The first sentence of the Bitcoin white paper describes a problem that can't be solved by a normal DB.
"A purely peer-to-peer version of electronic cash would allow online payments to be sent directly from one party to another without going through a financial institution."
> "A purely peer-to-peer version of electronic cash would allow online payments to be sent directly from one party to another without going through a financial institution."
Except it failed completely at that. The blockchain has proven through real world use that it is unusable as a currency. By its very design, it is fundamentally impossible to scale it to even serve even a moderate sized city worth of transactions.

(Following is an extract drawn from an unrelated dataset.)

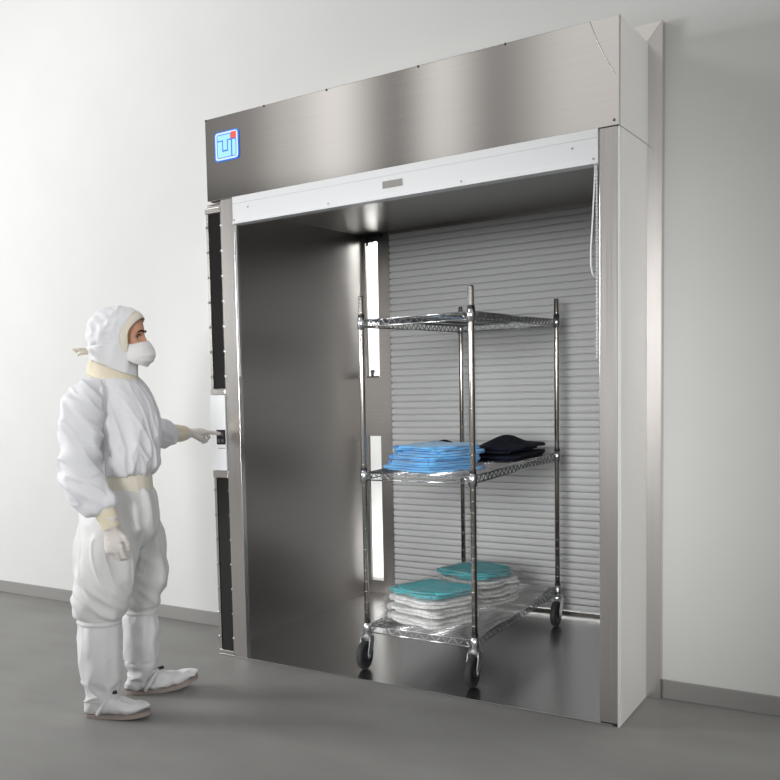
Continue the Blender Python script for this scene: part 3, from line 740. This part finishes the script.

> By its very design, it is fundamentally impossible to scale it to even serve even a moderate sized city worth of transactions.
1. This is far from proven. Scaling is definitely a problem, but I don't think it's at all been proven to be impossible.
2. You still have to admit that bitcoin has solved this problem at a small scale, which isn't nothing. Transactions without a trusted central authority are literally impossible with previous technologies.
But that problem isn't solved by Bitcoin (not can it be solved by any digital currency); Bitcoin doesn't allow online payments to be sent from one party to another without the need for third party clearance, it just increases the number of parties required for clearance.
Then please list some useful, concrete applications of blockchain that would not be solved better and cheaper by a normal database.